Wright & Arthur R. Miller, Federal Practice and Procedure § 1357 (2d ed. 1990)). The Sixth Circuit has specifically “held that ‘documents that a defendant attaches to a motion to dismiss are considered part of the pleadings if they are referred to in the plaintiff’s complaint and are central to [the plaintiff’s] claim.’” Weiner v. Klais &

Co., 108 F.3d 86, 89 (6th Cir. 1997) (quoting Venture Assoc. Corp. v. Zenith Data Sys. Corp., 987 F.2d 429, 431 (7th Cir. 1993)); Yeary v. Goodwill Indus.–Knoxville, Inc., 107 F.3d 443, 445 (6th Cir. 1997).

Finally, “[t]o plausibly state a cause of action under 42 U.S.C. § 1983, a plaintiff must plead two elements: ‘(1) deprivation of a right secured by the Constitution or laws of the United States (2) caused by a person acting under color

of state law.’” Whitacre v. Adult Parole Auth., No. 23-cv-3625, 2024 WL 4750214, at *2 (S.D. Ohio Nov. 12, 2024) (quoting Hunt v. Sycamore Cmty. Sch. Dist. Bd. of Educ., 542 F.3d 529, 534 (6th Cir. 2008)).

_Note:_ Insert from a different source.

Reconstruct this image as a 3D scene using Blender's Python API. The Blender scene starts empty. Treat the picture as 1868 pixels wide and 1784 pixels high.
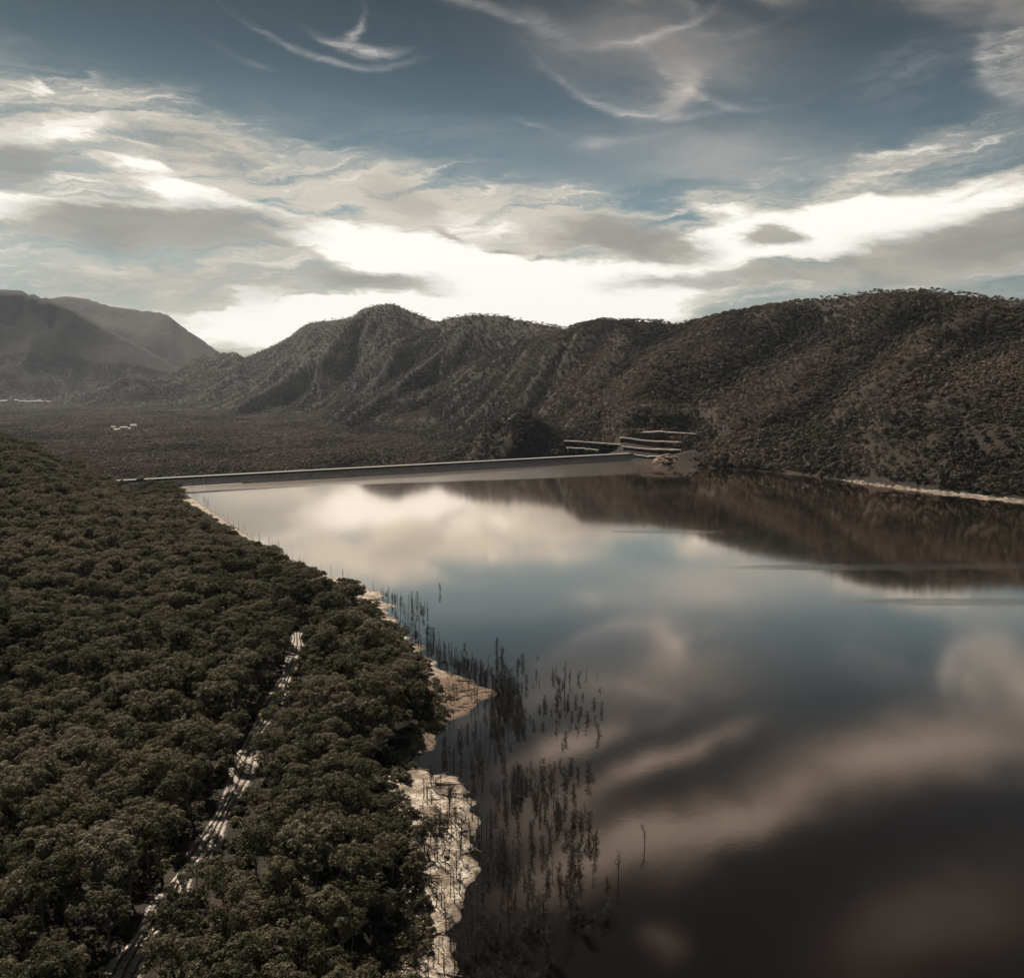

2. Motion for Summary Judgment Summary judgment is appropriate where the moving party “shows that there is no genuine dispute as to any material fact and the movant is entitled to judgment as a matter of law.” Fed. R. Civ. P. 56(a). A material fact is one “that might affect

the outcome of the suit under the governing law . . . .” Anderson v. Liberty Lobby, Inc., 477 U.S. 242, 248 (1986).